Se estaría tentado de considerar hasta esta posibilidad humo y caza de viento. Pero enseguida se advierte que este tiempo que tenemos contado para cada cosa es obra de Dios. Aunque el hombre no alcance a saber su sentido último, empieza a aceptar que el disfrutar en la vida es realmente don de Dios pues “comprendí que todo lo que hizo Dios durará siempre; nada se puede añadir ni restar. Y así hace Dios que lo teman” (Ecl 3,14).
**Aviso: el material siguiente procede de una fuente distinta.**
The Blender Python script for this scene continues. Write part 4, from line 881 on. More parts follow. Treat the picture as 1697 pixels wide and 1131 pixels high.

Cuando el hombre come y bebe y descansa de sus fatigas, es decir, cuando festeja, alcanza el sentido real de su vida que le estaba escondido y que le revela el temor de Dios.

En ese momento el hombre se abstiene de seguir pidiendo cuentas a Dios. De hecho, se libra del fardo de la reclamación: “Donde abundan los sueños, abundan las vanas ilusiones y la palabrería. Pero tú teme a Dios” (Ecl 5,6) Toma en sus manos su vida en su dimensión más profunda. Esa es su paga “durante los pocos años que Dios le concede”.
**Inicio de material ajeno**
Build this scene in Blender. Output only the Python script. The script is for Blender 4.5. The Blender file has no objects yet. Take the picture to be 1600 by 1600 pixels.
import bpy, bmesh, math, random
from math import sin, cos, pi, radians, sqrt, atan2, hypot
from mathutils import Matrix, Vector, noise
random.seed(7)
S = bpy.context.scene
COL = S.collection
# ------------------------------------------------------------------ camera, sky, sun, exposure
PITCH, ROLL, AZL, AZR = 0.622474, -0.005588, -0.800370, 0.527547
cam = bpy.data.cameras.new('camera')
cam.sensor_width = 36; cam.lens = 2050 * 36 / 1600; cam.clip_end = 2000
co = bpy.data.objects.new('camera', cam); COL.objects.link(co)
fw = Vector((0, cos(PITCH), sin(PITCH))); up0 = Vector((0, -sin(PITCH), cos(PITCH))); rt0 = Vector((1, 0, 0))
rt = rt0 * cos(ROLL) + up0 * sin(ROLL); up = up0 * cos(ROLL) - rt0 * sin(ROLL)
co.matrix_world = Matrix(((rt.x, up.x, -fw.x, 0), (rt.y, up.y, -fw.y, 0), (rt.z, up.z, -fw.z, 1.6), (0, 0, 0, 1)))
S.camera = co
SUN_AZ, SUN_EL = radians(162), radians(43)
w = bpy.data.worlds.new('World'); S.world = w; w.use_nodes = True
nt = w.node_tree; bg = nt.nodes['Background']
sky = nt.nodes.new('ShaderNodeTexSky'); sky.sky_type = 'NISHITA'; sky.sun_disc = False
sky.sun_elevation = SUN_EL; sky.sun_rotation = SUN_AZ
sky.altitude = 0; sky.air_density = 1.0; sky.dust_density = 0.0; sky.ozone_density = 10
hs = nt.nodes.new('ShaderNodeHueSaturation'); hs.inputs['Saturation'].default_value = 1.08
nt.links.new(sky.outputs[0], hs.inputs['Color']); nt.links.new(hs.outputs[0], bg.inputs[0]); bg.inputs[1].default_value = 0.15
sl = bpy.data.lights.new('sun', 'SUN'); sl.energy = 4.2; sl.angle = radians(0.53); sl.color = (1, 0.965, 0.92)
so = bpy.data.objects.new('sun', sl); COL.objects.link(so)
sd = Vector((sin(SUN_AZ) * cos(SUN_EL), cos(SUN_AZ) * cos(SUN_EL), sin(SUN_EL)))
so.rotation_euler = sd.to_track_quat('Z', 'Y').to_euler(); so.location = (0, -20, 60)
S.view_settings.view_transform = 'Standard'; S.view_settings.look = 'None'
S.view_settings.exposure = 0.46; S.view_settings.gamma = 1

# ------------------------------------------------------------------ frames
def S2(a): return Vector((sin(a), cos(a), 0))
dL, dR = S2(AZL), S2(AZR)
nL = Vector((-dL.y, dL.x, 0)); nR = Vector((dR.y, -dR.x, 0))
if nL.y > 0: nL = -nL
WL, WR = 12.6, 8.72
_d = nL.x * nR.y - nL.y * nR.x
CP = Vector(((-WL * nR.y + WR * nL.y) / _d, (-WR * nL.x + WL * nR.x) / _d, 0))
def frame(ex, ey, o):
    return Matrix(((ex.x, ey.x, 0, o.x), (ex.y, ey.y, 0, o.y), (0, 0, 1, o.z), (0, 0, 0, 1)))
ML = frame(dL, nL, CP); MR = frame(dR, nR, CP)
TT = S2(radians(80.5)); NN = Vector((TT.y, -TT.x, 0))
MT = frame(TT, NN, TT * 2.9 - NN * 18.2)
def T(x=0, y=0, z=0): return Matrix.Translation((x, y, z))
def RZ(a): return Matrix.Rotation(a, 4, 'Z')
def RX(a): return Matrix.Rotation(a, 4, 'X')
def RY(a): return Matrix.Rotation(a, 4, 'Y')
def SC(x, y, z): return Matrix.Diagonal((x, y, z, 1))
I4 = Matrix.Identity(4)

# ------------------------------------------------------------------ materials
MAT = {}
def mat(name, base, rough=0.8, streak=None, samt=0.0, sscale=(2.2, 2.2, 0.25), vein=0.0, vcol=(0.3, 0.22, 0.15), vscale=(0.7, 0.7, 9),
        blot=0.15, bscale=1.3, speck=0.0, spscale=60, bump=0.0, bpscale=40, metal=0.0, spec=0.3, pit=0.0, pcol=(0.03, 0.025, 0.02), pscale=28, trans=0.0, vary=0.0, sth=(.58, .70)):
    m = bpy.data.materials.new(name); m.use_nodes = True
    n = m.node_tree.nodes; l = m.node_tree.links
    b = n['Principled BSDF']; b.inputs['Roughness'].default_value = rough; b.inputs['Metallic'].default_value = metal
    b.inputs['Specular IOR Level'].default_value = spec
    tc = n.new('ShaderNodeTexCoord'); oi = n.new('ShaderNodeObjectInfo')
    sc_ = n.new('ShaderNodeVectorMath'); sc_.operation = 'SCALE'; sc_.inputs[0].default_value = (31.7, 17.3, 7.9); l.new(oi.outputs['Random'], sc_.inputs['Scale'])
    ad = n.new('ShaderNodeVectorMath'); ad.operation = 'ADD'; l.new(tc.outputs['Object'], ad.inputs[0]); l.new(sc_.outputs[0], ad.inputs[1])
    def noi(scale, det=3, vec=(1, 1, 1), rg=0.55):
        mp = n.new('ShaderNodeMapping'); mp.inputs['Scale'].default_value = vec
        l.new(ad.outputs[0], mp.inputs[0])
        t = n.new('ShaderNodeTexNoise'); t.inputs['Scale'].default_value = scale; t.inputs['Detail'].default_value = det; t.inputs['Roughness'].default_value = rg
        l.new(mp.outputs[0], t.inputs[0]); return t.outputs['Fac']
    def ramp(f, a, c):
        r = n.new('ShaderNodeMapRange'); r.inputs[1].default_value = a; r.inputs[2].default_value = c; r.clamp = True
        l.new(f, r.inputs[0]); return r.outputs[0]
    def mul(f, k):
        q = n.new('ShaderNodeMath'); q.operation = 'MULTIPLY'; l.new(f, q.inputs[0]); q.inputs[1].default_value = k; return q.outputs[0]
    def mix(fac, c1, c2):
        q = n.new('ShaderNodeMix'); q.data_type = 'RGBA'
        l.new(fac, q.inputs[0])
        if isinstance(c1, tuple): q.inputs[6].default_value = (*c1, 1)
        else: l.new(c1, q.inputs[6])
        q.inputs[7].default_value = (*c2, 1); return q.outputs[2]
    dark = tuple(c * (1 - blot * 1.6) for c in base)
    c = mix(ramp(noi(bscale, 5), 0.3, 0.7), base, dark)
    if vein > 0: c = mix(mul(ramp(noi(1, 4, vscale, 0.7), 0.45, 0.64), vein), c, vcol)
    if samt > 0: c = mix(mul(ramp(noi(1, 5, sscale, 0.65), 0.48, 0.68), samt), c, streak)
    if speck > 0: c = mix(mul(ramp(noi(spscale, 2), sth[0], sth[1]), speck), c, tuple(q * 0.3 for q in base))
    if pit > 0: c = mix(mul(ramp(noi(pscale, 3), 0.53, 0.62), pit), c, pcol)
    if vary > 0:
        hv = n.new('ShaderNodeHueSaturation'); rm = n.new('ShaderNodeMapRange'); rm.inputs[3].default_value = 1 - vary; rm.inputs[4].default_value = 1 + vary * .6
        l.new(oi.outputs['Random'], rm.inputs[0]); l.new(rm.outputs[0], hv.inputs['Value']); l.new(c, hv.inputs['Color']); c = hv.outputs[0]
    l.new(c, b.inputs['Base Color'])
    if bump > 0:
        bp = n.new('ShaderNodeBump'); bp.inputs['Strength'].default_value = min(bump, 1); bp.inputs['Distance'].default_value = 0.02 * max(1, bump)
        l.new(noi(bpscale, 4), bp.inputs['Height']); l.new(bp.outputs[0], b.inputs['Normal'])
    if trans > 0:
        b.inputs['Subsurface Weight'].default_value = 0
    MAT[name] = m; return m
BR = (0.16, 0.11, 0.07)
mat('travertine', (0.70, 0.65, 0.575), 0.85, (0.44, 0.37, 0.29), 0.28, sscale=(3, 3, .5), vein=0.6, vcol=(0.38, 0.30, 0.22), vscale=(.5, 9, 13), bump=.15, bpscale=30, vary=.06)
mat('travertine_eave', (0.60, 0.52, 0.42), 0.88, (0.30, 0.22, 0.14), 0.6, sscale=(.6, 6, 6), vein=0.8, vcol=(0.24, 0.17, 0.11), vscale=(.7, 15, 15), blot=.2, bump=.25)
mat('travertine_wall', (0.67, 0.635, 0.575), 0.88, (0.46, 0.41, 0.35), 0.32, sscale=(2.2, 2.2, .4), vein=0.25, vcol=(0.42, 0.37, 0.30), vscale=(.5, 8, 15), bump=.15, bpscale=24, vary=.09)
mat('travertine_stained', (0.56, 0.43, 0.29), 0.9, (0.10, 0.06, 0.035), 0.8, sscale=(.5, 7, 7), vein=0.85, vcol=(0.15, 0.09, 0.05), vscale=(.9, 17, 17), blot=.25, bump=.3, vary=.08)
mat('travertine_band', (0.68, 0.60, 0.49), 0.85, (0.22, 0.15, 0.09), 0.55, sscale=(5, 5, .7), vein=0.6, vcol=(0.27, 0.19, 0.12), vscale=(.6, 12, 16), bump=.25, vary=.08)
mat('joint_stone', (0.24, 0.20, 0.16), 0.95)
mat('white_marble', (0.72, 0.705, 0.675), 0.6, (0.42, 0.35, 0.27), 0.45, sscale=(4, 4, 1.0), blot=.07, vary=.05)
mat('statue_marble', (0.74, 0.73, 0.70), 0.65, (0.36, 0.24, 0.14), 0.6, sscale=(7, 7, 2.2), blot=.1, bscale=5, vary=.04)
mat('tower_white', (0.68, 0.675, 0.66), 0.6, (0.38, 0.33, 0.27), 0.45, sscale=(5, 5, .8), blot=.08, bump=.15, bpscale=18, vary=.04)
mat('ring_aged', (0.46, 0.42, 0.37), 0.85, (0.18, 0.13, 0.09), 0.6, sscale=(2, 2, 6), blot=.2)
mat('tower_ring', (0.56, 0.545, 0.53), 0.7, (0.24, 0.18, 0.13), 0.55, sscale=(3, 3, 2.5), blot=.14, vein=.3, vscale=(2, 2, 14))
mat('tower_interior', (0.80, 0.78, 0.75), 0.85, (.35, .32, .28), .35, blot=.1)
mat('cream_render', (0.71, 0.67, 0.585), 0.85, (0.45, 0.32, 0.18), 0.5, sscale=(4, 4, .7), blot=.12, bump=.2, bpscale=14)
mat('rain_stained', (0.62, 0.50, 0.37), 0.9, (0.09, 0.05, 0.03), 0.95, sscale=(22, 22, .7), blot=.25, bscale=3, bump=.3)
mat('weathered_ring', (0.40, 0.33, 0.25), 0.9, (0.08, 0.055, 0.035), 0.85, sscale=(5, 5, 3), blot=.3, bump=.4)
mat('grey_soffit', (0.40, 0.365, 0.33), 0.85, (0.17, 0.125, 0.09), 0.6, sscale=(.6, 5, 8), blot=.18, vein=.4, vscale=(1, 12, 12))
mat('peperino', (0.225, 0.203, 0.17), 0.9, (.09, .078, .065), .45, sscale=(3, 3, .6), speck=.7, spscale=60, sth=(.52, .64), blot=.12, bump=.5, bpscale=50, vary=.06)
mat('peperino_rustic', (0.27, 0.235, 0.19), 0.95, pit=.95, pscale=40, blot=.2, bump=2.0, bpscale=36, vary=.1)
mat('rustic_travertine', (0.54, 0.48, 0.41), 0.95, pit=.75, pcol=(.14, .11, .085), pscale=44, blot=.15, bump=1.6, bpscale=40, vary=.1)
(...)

A diferencia de Job, Qohélet en ningún momento invoca a Dios, pero Dios no está jamás ausente de su búsqueda. En lugar de entregarse al silencio, Qohélet asume la experiencia de su sinsentido. Es consciente de que su escritura tampoco escapa a su descubrimiento. Es también humo y caza de viento; por ello mismo, debe recorrerse. Esa es su paga y su verdad. “Lo que es ya había sido, lo que será ya es, pues Dios hace que el pasado se repita” (Ecl 3,15).

La vida está atravesada por un conocimiento que, a su vez, jamás podrá alcanzarla. El hombre vive en una desgarradura; en una Caída. Vive de la conciencia de su mortalidad, sobre la cual no tiene ni siquiera un poder último. Qohélet no niega el Paraíso. De hecho, ni tan siquiera se plantea su existencia, en todo caso tan remoto y oscuro como el Abismo al que el hombre se encamina. La circularidad no representa sino el bucle en que la vida está instalada. La circularidad es el nombre de la Caída. Ni al justo ni al malvado les aprovecharán sus actos. Es su condición humana la que está herida: “Y esta es la peor desgracia de cuanto sucede bajo el sol: que una misma suerte toca a todos. Por ello el corazón de los hombres está lleno de maldad; mientras viven, piensan locuras, y después ¡a morir!” (Ecl 9,3).

La sabiduría que alcanza Qohélet no consiste en descubrir la inutilidad de nuestros esfuerzos. Esa sabiduría también cae bajo el peso de su propia conclusión. Sólo alegrarse y disfrutar con el fruto de su trabajo restaura, aun provisionalmente, una experiencia de unidad que escapa a la lógica de nuestra angustia. Nada impedirá que muramos, pero esa alegría grabará nuestra humanidad más profunda sobre la página que escribe nuestra insistencia. Es el don imprevisto de nuestras obras: 


“Anda, come tu pan con alegría y bebe contento tu vino, porque Dios ya ha aceptado tus obras. Lleva siempre vestidos blancos, y no falte el perfume en tu cabeza; disfruta de la vida con la mujer que amas, mientras dure esta vana existencia que te ha sido concedida bajo el sol” (Ecl 9,7-9).


Qohélet se asoma otra vez al sepulcro y, por un instante, una ráfaga de alegría lo deslumbra. Esta vez estará vacío.